## SHORT TASK
In the data below, locate the line containing "Model this scene" and the line containing "R = math.radians", then retype both and everything between them exactly. Pictures are not part of the copy.

Scenes as source code
------------------------------------

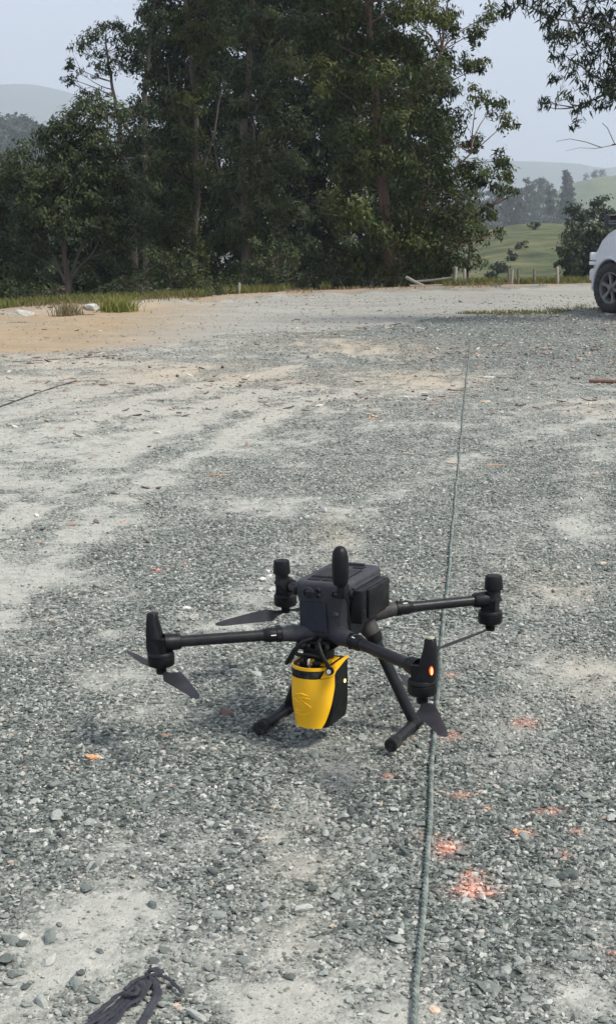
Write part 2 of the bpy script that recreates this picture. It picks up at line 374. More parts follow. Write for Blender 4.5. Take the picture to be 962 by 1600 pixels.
# ------------------------------------------------------------------ loose gravel
def stone_mesh(name, seed, sub=1, flat=.62, cut=5):
    rn = random.Random(seed); bm = bmesh.new(); bmesh.ops.create_icosphere(bm, subdivisions=sub, radius=1.0)
    pl = [(Vector((rn.gauss(0, 1), rn.gauss(0, 1), rn.gauss(0, 1))).normalized(), rn.uniform(.42, .72)) for _ in range(cut)]
    sx, sy = rn.uniform(.8, 1.25), rn.uniform(.65, 1.0)
    for v in bm.verts:
        for n, d in pl:
            k = v.co.dot(n)
            if k > d: v.co -= n * (k - d)
        v.co *= 1 + rn.uniform(-.05, .05)
        v.co.x *= sx; v.co.y *= sy; v.co.z *= flat
    me = bpy.data.meshes.new(name); bm.to_mesh(me); bm.free(); return me
def stone_material(name, typ):
    m, t, b, out = newmat(name)
    oi = nd(t, 'ShaderNodeObjectInfo'); tc = nd(t, 'ShaderNodeTexCoord')
    n = nd(t, 'ShaderNodeTexNoise'); n.inputs['Scale'].default_value = 2.2; n.inputs['Detail'].default_value = 6; n.inputs['Roughness'].default_value = .65
    t.links.new(tc.outputs['Object'], n.inputs['Vector'])
    c = ramp(t, oi.outputs['Random'], [(0, (.030, .036, .034)), (.18, (.076, .090, .082)), (.45, (.148, .169, .154)), (.72, (.235, .257, .234)), (.9, (.36, .375, .34)), (.975, (.56, .555, .51)), (1, (.40, .29, .22))])
    if typ != 'INSTANCER': c = ramp(t, oi.outputs['Random'], [(0, (.09, .104, .097)), (.3, (.155, .175, .161)), (.65, (.23, .25, .228)), (.92, (.35, .36, .33)), (1, (.5, .495, .455))])
    c = mixc(t, .6, c, ramp(t, n.outputs['Fac'], [(.3, (.62, .64, .63)), (.72, (1.3, 1.3, 1.27))]), 'MULTIPLY')
    if typ == 'INSTANCER':
        d = math_(t, 'MULTIPLY', attr(t, 'dustv', 'INSTANCER'), ramp(t, n.outputs['Fac'], [(.3, (.5,) * 3), (.65, (1,) * 3)]))
        c = mixc(t, d, c, (.44, .435, .385))
        c = mixc(t, attr(t, 'sandv', 'INSTANCER'), c, (.40, .315, .22))
        c = mixc(t, attr(t, 'coralv', 'INSTANCER'), c, (.66, .30, .21))
    t.links.new(c, b.inputs['Base Color']); b.inputs['Roughness'].default_value = .85; b.inputs['Specular IOR Level'].default_value = .25
    bp = nd(t, 'ShaderNodeBump'); bp.inputs['Strength'].default_value = .3; bp.inputs['Distance'].default_value = .15
    t.links.new(n.outputs['Fac'], bp.inputs['Height']); t.links.new(bp.outputs[0], b.inputs['Normal'])
    return m
M_PEBBLE = stone_material('pebble_stone', 'INSTANCER'); M_STONE = stone_material('loose_stone', 'NONE')
def scatter(name, shapes, P, rot, scl, pick, extra):
    c = bpy.data.collections.new(name + '_shapes')
    for i, me in enumerate(shapes): c.objects.link(bpy.data.objects.new('%s_shape_%02d' % (name, i), me))
    me = mesh_np(name, P, np.zeros((0, 4), int))
    for k, arr in (('rot', rot), ('scl', scl)):
        a = me.attributes.new(k, 'FLOAT_VECTOR', 'POINT'); a.data.foreach_set('vector', np.asarray(arr, np.float32).ravel())
    a = me.attributes.new('pick', 'INT', 'POINT'); a.data.foreach_set('value', np.asarray(pick, np.int32))
    for k, arr in extra.items():
        a = me.attributes.new(k, 'FLOAT', 'POINT'); a.data.foreach_set('value', np.asarray(arr, np.float32))
    o = obj_me(name, me)
    ng = bpy.data.node_groups.new(name, 'GeometryNodeTree')
    ng.interface.new_socket('Geometry', in_out='INPUT', socket_type='NodeSocketGeometry')
    ng.interface.new_socket('Geometry', in_out='OUTPUT', socket_type='NodeSocketGeometry')
    N = ng.nodes; L = ng.links
    gi = N.new('NodeGroupInput'); go = N.new('NodeGroupOutput'); ip = N.new('GeometryNodeInstanceOnPoints'); ci = N.new('GeometryNodeCollectionInfo')
    ci.inputs['Collection'].default_value = c; ci.inputs['Separate Children'].default_value = True; ci.inputs['Reset Children'].default_value = True
    def na(nm, ty):
        n = N.new('GeometryNodeInputNamedAttribute'); n.data_type = ty; n.inputs['Name'].default_value = nm; return n.outputs['Attribute']
    L.new(gi.outputs[0], ip.inputs['Points']); L.new(ci.outputs[0], ip.inputs['Instance']); ip.inputs['Pick Instance'].default_value = True
    L.new(na('pick', 'INT'), ip.inputs['Instance Index']); L.new(na('scl', 'FLOAT_VECTOR'), ip.inputs['Scale'])
    er = N.new('FunctionNodeEulerToRotation'); L.new(na('rot', 'FLOAT_VECTOR'), er.inputs[0]); L.new(er.outputs[0], ip.inputs['Rotation'])
    L.new(ip.outputs[0], go.inputs[0])
    md = o.modifiers.new('scatter', 'NODES'); md.node_group = ng
    return tag(o, kind='stuff')
PEB = [stone_mesh('pebble_shape', 100 + i, 1, .5 + .04 * (i % 5)) for i in range(10)]
for me in PEB: me.materials.append(M_PEBBLE)
def gravel_points(y0, y1, dens, r0, r1, pw):
    half = lambda y: .235 * y + .95 + .06 * y
    n = int(dens * (y1 - y0) * 2 * half(y1)); X = RNG.uniform(-half(y1), half(y1), n); Y = RNG.uniform(y0, y1, n)
    k = np.abs(X) < half(Y); X, Y = X[k], Y[k]
    mk = masks(X, Y)
    keep = RNG.random(len(X)) < np.clip(1.12 - .9 * sstep(.25, .85, mk['dust']), .34, 1) * (1 - .86 * mk['road']) * (1 - .6 * mk['beyond']) * (.55 + .9 * fbm(X * 3.1 + 40, Y * 3.1))
    X, Y = X[keep], Y[keep]; mk = {q: v[keep] for q, v in mk.items()}
    R = r0 + (r1 - r0) * RNG.random(len(X)) ** pw
    R = R * (1 - .35 * sstep(.3, .8, mk['dust']))
    return X, Y, R, mk
SETS = [gravel_points(1.7, 4.3, 14500, .0028, .0112, 2.3), gravel_points(4.3, 8.0, 6500, .0040, .0125, 2.1), gravel_points(8.0, 14.0, 1700, .006, .015, 2.0), gravel_points(14.0, 26.0, 380, .009, .024, 2.2)]
X = np.concatenate([s[0] for s in SETS]); Y = np.concatenate([s[1] for s in SETS]); R = np.concatenate([s[2] for s in SETS])
MKS = {q: np.concatenate([s[3][q] for s in SETS]) for q in SETS[0][3]}
n = len(X)
Z = height(X, Y) + R * RNG.uniform(-.15, .35, n)
scl = np.stack([R * RNG.uniform(.85, 1.3, n), R * RNG.uniform(.75, 1.05, n), R * RNG.uniform(.7, 1.1, n)], 1)
rot = np.stack([RNG.normal(0, .3, n), RNG.normal(0, .3, n), RNG.uniform(0, 6.28, n)], 1)
GRAVEL = scatter('gravel', PEB, np.stack([X, Y, Z], 1), rot, scl, RNG.integers(0, len(PEB), n),
                 dict(dustv=np.clip(MKS['dust'] * 1.25 * RNG.random(n) ** .7 + .15 * RNG.random(n) + .28 * sstep(4.0, 8.0, Y) * RNG.random(n), 0, .92), sandv=np.clip(MKS['sand'] * .55 * RNG.random(n) + MKS['sroad'] * .7 + MKS['beyond'] * .5, 0, .9), coralv=np.clip(MKS['coral'] * RNG.uniform(.05, .95, n), 0, .68)))
tag(GRAVEL, 'loose grey green crushed stone gravel covering the lot', 'gravel')

# the stones large enough to be picked out, each on its own
BIG = [stone_mesh('stone', 300 + i, 2, .5 + .05 * (i % 4), 13) for i in range(8)]
for me in BIG: me.materials.append(M_STONE)
ROPE_PX = [(643, 1640), (648, 1600), (655, 1500), (662, 1400), (670, 1290), (675, 1200), (681, 1120), (687, 1030), (694, 960), (701, 890)]
ROPE_Y = [g(*q).y for q in ROPE_PX]; ROPE_X = [g(*q).x for q in ROPE_PX]
cnt = 0
while cnt < 250:
    px, py = random.uniform(-20, 985), random.triangular(900, 1610, 1560)
    p = g(px, py)
    mk = masks(np.array([p.x]), np.array([p.y]))
    if random.random() < mk['dust'][0] * .9: continue
    if abs(p.x - float(np.interp(p.y, ROPE_Y, ROPE_X))) < .035: continue
    o = bpy.data.objects.new('stone', random.choice(BIG)); link(o, GROUND)
    s = random.uniform(.0095, .0130) + .016 * random.random() ** 3.5
    o.location = (p.x, p.y, gz(p.x, p.y) + s * .22); o.scale = (s * random.uniform(.9, 1.4), s * random.uniform(.75, 1.1), s * random.uniform(.7, 1.0))
    o.rotation_euler = (random.gauss(0, .2), random.gauss(0, .2), random.uniform(0, 6.28)); cnt += 1
# ------------------------------------------------------------------ foliage
def leaves(centers, radii, per, ll, lw, rn, droop=.6, squash=.75, twigs=14, spread=.20):
    """leaf blades gathered in twigs through each clump; returns V, F, var"""
    C, AX, SD, VR, SZ = [], [], [], [], []
    for (c, r) in zip(centers, radii):
        k = max(4, int(twigs * rn.uniform(.8, 1.2)))
        u = rn.normal(size=(k, 3)); u /= np.linalg.norm(u, axis=1)[:, None]
        tw = u * (rn.random((k, 1)) ** .38) * r * np.array([1, 1, squash])
        n = max(6, int(per * (r ** 2)))
        w_ = rn.integers(0, k, n)
        p = tw[w_] + rn.normal(size=(n, 3)) * r * spread * np.array([1, 1, .85])
        on = p / (np.linalg.norm(p, axis=1)[:, None] + 1e-6); nr = on * .9 + np.array([0, 0, .35]) + rn.normal(size=(n, 3)) * .42
        nr /= np.linalg.norm(nr, axis=1)[:, None]
        base = rn.normal(size=(n, 3)) * .7 + np.array([0, 0, -droop * 1.6]); base = base - nr * (base * nr).sum(1)[:, None]
        base /= np.linalg.norm(base, axis=1)[:, None] + 1e-6
        sd = np.cross(base, nr); sd /= np.linalg.norm(sd, axis=1)[:, None] + 1e-6
        C.append(np.asarray(c) + p); AX.append(base); SD.append(sd)
        VR.append(np.clip(rn.normal(.40, .13, n) + (rn.normal(0, .13, k))[w_] + rn.normal(0, .14), 0, 1)); SZ.append(rn.uniform(.65, 1.25, n))
    C = np.concatenate(C); AX = np.concatenate(AX); SD = np.concatenate(SD); VR = np.concatenate(VR); SZ = np.concatenate(SZ)[:, None]
    L = ll * SZ; W = lw * SZ
    V = np.stack([C - AX * L * .5, C + SD * W * .5 - AX * L * .08, C + AX * L * .5, C - SD * W * .5 - AX * L * .08], 1).reshape(-1, 3)
    Fq = np.arange(len(C) * 4).reshape(-1, 4)
    return V, Fq, np.repeat(VR, 4)
def bez(a, b, sag, n=6):
    a, b = Vector(a), Vector(b); m = (a + b) / 2 + Vector(sag)
    return [(a * (1 - t) ** 2 + m * 2 * t * (1 - t) + b * t * t) for t in [i / (n - 1) for i in range(n)]]
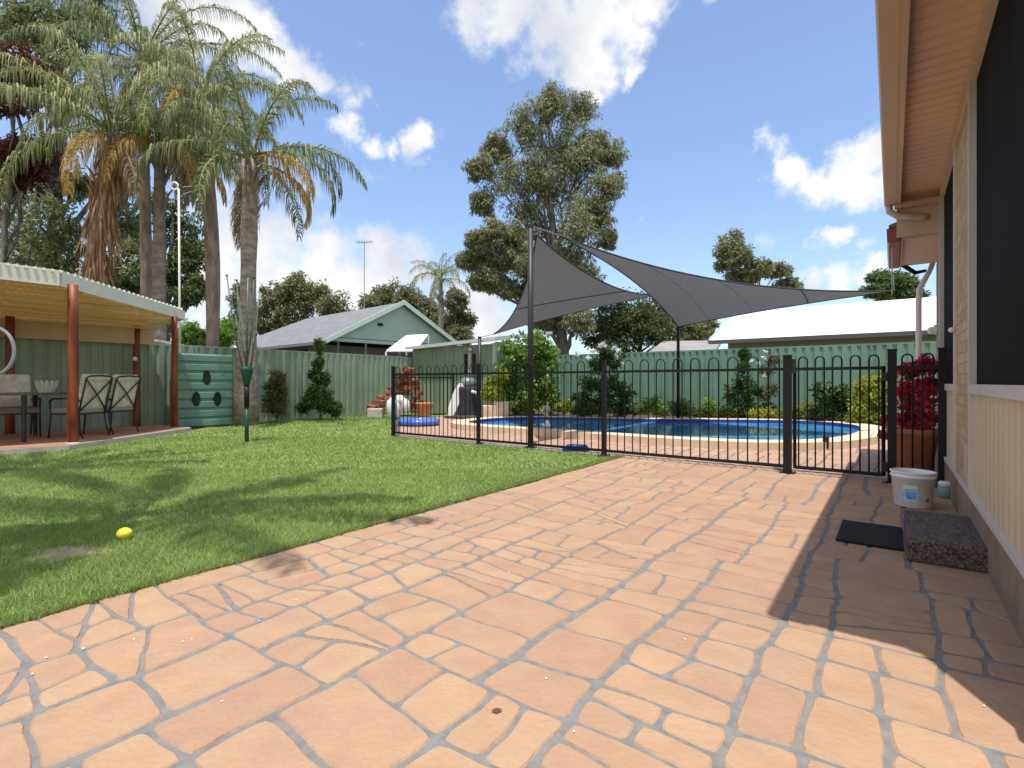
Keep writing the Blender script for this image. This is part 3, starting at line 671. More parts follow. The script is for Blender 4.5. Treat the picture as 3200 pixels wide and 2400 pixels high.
for z in (1.06, .16):
    b = MB(); b.box(W(.06, FS-.03, z), (.05, .05, .09), ROT_D); b.build('hinge', m_brownblack, pg)
pe = thing('pool_fence', 'short end section of black pool fence between gate and house wall', 'fence', W(-.2, FS, 0))
hoopfence(pe, -.36, -.04, nh=2)
for L, w in ((0.0, .075), (-.385, .06)):
    p = W(L, FS); b = MB(); b.box((p.x, p.y, .66), (w, w, 1.32), ROT_D); b.box((p.x, p.y, 1.326), (w+.008, w+.008, .02), ROT_D); b.box((p.x, p.y, .008), (w+.08, w+.08, .014), ROT_D); b.build('post', m_black, pe)
# returning side run and the far run by the shed
e0 = W(7.47, FS); e1 = Vector((-3.30, 14.4, 0)); e2 = Vector((-1.75, 15.35, 0))
ps = thing('pool_fence', 'black hoop-top fence running back from the lawn corner towards the shed', 'fence', e1)
hoopfence(ps, 0, 1, s_of=lambda t: e0.lerp(e1, .01+.98*t)); hoopfence(ps, 0, 1, s_of=lambda t: e1.lerp(e2, .02+.96*t))
for p in (e0.lerp(e1, .5), e1, e2):
    b = MB(); b.box((p.x, p.y, .64), (.05, .05, 1.28), 0); b.build('post', m_black, ps)

# ------------------------------------------------------------------ tall sheet fences
def sheetfence(name, label, a, b_, h, mat, nrm, z0=.0):
    a = Vector(a); b_ = Vector(b_); t = thing(name, label, 'fence', a); Lg = (b_-a).length; d = (b_-a)/Lg; n = int(round(Lg/2.36)); st = Lg/n
    for i in range(n):
        p = a+d*(st*i+.03); q = a+d*(st*(i+1)-.03)
        bb = MB(); bb.wavesheet(p, q, z0+.04, z0+h-.002, .20, .026, nrm, prof=((0, 0), (.22, 0), (.36, 1), (.86, 1))); bb.build('panel', mat, t)
    for i in range(n+1):
        p = a+d*st*i; bb = MB(); bb.box((p.x, p.y, z0+h/2), (.05, .06, h+.0), math.atan2(d.y, d.x)); bb.build('post', mat, t)
    for z in (h, .03):
        bb = MB(); bb.bar(a+Vector((0, 0, z0+z)), b_+Vector((0, 0, z0+z)), .05, .045); bb.build('rail', mat, t)
    return t
FL = 13.1
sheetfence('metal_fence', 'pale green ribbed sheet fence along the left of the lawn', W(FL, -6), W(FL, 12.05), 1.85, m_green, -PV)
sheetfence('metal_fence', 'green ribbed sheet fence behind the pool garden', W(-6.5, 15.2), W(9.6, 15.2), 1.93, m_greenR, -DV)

# shed in the corner
sh = thing('garden_shed', 'pale green metal shed with a low roof in the back corner', 'shed', W(11.2, 12.6, 0))
b = MB(); b.wavesheet(W(13.05, 12.0), W(9.5, 12.0), 0, 2.16, .19, .02, -DV); b.wavesheet(W(9.5, 12.0), W(9.5, 14.6), 0, 2.22, .19, .02, -PV); b.lsbox(9.56, 13.0, 12.06, 14.6, 0, 2.1); b.build('wall', m_green, sh)
b = MB(); b.lsbox(9.44, 9.56, 11.95, 12.02, 0, 2.18); b.build('corner_trim', M('trim_pale', (.5, .58, .48)), sh)
vs = [W(13.15, 11.75, 2.10), W(9.3, 11.75, 2.24), W(9.3, 14.9, 2.66), W(13.15, 14.9, 2.50)]
b = MB(); b.add([v for v in vs]+[v+Vector((0, 0, .10)) for v in vs], [(3, 2, 1, 0), (4, 5, 6, 7)]+[(i, (i+1) % 4, 4+(i+1) % 4, 4+i) for i in range(4)]); b.build('roof', M('shed_roof', (.55, .56, .55), (.62, .63, .62), rough=.4), sh)
for u0 in (1006, 1024):
    p = onS(u0, 11.96); b = MB(); b.box((p.x, p.y, 1.58), (.10, .03, .62), ROT_D+math.pi/2); b.build('window', m_hole, sh)
p = onS(1015, 11.94); b = MB(); b.box((p.x, p.y, 1.58), (.12, .03, .7), ROT_D+math.pi/2); b.build('window_frame', M('pinkish_frame', (.5, .42, .42)), sh)
p = onS(1016, 11.9); b = MB(); b.ball((p.x, p.y, 2.02), .06, 10); b.build('lamp', m_white, sh, smooth=True)

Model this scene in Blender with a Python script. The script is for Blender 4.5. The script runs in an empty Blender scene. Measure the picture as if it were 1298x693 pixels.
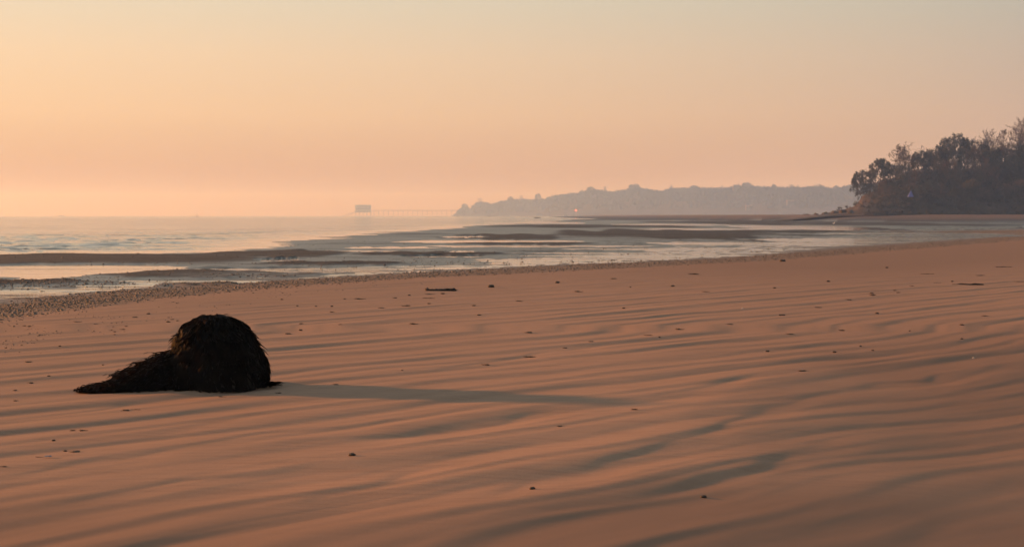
import bpy, math, random
import numpy as np
from mathutils import Vector, Matrix

RNG = np.random.default_rng(7)
random.seed(7)
SC = bpy.context.scene
COL = SC.collection
R = math.radians

# ------------------------------------------------------------------ camera geometry
F = 1783.0            # focal length in pixels of the 1298 px wide photograph
EYE = 1.5             # metres above the dry sand
HY = 273.0            # horizon row
PITCH = math.atan((346.5 - HY) / F)
ZW = -0.12            # water level

def ray(px, py):
    x = (px - 649.0) / F
    v = -(py - 346.5) / F
    return (x, math.cos(PITCH) + v * math.sin(PITCH), -math.sin(PITCH) + v * math.cos(PITCH))

def at(px, py, z=0.0):
    "point of the level z that shows at this place of the photograph"
    d = ray(px, py)
    t = (z - EYE) / d[2]
    return (d[0] * t, d[1] * t)

def at_y(px, py, Y):
    d = ray(px, py)
    t = Y / d[1]
    return (d[0] * t, Y, EYE + d[2] * t)

# ------------------------------------------------------------------ noise
def _hash(ix, iy, seed):
    h = (ix.astype(np.int64) * 374761393 + iy.astype(np.int64) * 668265263 + seed * 974634777) & 0xFFFFFFFF
    h = ((h ^ (h >> 13)) * 1274126177) & 0xFFFFFFFF
    h = h ^ (h >> 16)
    return h

def perlin(x, y, seed=0):
    x = np.asarray(x, float); y = np.asarray(y, float)
    x0 = np.floor(x); y0 = np.floor(y)
    fx = x - x0; fy = y - y0
    u = fx * fx * fx * (fx * (fx * 6 - 15) + 10)
    v = fy * fy * fy * (fy * (fy * 6 - 15) + 10)
    def g(ix, iy, dx, dy):
        a = _hash(ix, iy, seed).astype(float) * (2 * math.pi / 4294967296.0)
        return np.cos(a) * dx + np.sin(a) * dy
    n00 = g(x0, y0, fx, fy); n10 = g(x0 + 1, y0, fx - 1, fy)
    n01 = g(x0, y0 + 1, fx, fy - 1); n11 = g(x0 + 1, y0 + 1, fx - 1, fy - 1)
    return 1.5 * ((n00 * (1 - u) + n10 * u) * (1 - v) + (n01 * (1 - u) + n11 * u) * v)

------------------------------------

## RESULT OF THE TASK
Model this scene in Blender with a Python script. The script is for Blender 4.5. The script runs in an empty Blender scene. Measure the picture as if it were 1298x693 pixels.
import bpy, math, random
import numpy as np
from mathutils import Vector, Matrix

RNG = np.random.default_rng(7)
random.seed(7)
SC = bpy.context.scene
COL = SC.collection
R = math.radians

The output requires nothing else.